start
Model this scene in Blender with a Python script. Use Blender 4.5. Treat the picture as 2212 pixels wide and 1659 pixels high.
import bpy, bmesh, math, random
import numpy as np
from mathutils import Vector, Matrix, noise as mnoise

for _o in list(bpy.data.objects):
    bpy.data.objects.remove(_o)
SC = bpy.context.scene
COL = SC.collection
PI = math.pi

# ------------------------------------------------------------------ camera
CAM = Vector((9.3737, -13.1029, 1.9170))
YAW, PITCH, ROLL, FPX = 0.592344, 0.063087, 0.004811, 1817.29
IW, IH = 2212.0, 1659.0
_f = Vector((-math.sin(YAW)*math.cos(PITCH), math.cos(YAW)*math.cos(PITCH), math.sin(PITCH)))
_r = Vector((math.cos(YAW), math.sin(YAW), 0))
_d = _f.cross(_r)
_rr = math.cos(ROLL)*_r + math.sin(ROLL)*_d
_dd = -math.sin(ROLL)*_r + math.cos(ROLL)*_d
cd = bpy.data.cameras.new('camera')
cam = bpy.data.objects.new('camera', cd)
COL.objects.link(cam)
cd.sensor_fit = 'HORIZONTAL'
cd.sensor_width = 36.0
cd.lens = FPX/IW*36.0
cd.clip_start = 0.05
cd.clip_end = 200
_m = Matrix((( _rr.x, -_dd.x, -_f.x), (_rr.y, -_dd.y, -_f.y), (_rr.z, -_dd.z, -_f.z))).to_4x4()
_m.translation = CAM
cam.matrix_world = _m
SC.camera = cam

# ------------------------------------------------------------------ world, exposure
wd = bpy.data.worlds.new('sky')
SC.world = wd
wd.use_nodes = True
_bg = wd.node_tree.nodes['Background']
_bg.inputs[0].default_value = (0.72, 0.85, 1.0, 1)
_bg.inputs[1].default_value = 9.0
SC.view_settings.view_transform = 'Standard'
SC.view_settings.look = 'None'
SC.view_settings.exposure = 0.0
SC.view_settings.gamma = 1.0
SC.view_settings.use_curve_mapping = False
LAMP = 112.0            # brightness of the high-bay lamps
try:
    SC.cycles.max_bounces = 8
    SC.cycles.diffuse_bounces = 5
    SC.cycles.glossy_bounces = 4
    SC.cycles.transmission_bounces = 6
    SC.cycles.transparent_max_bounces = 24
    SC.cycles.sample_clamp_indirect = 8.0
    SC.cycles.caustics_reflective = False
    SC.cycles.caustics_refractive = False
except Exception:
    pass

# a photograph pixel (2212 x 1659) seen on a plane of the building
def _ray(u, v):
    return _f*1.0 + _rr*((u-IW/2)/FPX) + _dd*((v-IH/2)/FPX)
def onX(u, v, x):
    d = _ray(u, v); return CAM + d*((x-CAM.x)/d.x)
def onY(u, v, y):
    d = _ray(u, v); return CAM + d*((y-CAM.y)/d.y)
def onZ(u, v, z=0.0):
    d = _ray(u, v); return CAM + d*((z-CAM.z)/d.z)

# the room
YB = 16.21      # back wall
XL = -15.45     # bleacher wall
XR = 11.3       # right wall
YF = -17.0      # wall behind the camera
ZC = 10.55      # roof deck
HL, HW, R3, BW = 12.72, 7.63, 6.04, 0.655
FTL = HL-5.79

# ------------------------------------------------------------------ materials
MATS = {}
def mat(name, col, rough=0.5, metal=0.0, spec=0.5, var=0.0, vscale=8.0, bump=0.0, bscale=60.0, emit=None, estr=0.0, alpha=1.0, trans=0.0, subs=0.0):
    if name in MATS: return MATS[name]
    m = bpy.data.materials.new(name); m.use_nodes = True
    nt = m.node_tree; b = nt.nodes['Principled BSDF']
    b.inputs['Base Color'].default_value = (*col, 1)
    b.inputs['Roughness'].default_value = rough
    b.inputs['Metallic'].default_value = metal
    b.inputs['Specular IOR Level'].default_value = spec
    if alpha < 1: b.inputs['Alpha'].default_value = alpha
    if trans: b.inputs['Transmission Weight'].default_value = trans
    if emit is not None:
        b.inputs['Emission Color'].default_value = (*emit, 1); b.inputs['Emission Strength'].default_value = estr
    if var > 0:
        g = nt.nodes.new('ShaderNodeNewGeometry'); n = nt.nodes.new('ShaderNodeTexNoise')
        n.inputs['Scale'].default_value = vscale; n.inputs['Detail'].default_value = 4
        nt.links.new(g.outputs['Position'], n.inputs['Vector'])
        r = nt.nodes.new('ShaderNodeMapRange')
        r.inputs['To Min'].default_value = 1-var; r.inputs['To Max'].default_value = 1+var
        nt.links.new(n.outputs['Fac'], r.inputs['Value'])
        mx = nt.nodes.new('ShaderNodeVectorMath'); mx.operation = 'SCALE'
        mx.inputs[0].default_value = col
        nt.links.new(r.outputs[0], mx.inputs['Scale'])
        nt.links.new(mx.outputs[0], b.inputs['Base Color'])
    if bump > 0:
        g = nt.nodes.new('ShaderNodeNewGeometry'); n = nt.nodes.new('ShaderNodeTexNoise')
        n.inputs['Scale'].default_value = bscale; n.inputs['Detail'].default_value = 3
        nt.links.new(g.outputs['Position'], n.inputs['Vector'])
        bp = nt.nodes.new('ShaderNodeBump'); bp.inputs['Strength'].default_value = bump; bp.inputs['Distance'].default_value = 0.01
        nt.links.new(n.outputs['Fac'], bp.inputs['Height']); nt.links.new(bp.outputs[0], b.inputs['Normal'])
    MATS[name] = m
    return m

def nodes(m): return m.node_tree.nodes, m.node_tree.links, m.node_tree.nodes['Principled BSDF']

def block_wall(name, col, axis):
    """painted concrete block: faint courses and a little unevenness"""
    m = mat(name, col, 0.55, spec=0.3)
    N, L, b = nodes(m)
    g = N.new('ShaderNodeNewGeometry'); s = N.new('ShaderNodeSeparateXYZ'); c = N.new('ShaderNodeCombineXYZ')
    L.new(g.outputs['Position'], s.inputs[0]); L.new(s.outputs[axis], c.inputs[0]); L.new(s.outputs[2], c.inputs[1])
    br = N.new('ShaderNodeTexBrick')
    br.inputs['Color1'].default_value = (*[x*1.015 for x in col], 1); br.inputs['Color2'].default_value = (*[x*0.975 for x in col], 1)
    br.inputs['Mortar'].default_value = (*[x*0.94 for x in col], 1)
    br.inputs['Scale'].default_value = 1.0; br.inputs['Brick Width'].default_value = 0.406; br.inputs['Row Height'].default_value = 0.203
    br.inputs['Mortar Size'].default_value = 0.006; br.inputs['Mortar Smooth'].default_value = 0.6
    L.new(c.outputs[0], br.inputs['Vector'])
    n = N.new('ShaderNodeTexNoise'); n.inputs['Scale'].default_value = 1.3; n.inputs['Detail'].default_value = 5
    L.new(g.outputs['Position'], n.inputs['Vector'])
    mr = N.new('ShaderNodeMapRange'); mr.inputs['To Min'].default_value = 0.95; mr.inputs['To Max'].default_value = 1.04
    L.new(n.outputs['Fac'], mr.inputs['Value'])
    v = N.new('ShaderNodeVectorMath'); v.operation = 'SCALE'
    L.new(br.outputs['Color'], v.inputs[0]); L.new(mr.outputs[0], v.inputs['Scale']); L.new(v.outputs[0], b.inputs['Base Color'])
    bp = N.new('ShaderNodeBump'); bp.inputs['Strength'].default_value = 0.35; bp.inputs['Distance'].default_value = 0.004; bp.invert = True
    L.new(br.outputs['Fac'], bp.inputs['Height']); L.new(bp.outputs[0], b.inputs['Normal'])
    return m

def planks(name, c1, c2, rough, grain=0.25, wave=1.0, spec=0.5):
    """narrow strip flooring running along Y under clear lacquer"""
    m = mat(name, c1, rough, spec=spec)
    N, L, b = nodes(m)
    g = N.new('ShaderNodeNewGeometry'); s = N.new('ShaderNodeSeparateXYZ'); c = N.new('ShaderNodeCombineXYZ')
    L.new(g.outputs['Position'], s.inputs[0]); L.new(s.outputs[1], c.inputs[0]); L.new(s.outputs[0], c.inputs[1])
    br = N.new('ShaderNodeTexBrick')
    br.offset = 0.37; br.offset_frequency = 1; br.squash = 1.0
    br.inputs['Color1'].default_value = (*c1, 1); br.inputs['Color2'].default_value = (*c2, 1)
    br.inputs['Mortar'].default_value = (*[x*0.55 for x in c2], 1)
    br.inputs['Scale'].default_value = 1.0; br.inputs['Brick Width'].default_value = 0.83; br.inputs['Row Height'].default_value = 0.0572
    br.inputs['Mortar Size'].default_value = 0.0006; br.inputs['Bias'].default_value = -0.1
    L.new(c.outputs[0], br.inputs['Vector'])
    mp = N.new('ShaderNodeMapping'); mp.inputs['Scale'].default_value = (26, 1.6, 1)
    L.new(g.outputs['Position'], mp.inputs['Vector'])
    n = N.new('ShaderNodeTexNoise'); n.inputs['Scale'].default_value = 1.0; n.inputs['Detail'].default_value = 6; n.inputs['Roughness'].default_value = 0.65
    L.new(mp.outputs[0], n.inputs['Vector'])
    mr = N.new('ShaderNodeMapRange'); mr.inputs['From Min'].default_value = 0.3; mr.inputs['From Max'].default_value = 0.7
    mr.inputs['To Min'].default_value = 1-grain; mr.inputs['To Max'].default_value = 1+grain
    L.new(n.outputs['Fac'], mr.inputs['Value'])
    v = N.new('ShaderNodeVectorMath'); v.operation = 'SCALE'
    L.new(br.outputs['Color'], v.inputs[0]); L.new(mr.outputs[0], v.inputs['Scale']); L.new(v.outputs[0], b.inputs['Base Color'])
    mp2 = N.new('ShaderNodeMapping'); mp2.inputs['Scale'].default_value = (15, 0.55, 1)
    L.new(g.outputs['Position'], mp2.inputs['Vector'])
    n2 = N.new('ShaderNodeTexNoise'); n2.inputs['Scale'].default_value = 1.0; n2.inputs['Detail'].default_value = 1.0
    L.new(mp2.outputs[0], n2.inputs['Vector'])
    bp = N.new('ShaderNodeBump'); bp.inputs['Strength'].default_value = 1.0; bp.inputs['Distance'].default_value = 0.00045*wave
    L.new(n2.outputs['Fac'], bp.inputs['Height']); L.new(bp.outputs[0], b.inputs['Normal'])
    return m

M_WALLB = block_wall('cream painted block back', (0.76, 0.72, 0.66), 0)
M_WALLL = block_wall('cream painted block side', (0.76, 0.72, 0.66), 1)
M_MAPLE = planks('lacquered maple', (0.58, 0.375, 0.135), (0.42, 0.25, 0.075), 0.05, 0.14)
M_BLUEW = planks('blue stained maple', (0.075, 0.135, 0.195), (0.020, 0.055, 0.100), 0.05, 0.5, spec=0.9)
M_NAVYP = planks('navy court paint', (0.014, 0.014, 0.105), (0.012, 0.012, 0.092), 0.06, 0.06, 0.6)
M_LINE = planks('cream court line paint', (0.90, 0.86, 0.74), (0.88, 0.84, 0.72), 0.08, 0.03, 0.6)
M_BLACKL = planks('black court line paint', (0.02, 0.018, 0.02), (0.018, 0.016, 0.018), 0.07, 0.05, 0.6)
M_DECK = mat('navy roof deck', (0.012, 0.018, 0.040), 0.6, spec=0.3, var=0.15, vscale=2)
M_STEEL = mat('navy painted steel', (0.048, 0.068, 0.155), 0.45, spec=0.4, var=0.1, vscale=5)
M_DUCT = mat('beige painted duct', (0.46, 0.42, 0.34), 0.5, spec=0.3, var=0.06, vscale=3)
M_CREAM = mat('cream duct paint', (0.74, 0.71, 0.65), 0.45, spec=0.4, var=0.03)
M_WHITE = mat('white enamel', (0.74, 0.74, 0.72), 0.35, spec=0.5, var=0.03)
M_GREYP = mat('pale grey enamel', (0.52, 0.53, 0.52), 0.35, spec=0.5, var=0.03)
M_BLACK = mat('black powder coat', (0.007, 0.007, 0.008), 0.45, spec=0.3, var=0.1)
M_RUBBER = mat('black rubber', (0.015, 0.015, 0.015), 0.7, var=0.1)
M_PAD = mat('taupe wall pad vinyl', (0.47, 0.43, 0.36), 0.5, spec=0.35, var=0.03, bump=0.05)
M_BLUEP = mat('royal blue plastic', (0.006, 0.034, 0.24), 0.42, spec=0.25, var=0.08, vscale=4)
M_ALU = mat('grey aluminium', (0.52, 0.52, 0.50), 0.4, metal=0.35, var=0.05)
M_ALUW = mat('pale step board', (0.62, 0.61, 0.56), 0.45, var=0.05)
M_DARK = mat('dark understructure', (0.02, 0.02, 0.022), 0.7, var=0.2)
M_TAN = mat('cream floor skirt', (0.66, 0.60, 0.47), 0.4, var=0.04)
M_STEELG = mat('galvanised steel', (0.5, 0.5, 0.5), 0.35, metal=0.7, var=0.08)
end
Everything from the first line of the data through the line containing "from mathutils import" should be echoed exactly. Add nothing.

Model this scene in Blender with a Python script. Use Blender 4.5. Treat the picture as 2212 pixels wide and 1659 pixels high.
import bpy, bmesh, math, random
import numpy as np
from mathutils import Vector, Matrix, noise as mnoise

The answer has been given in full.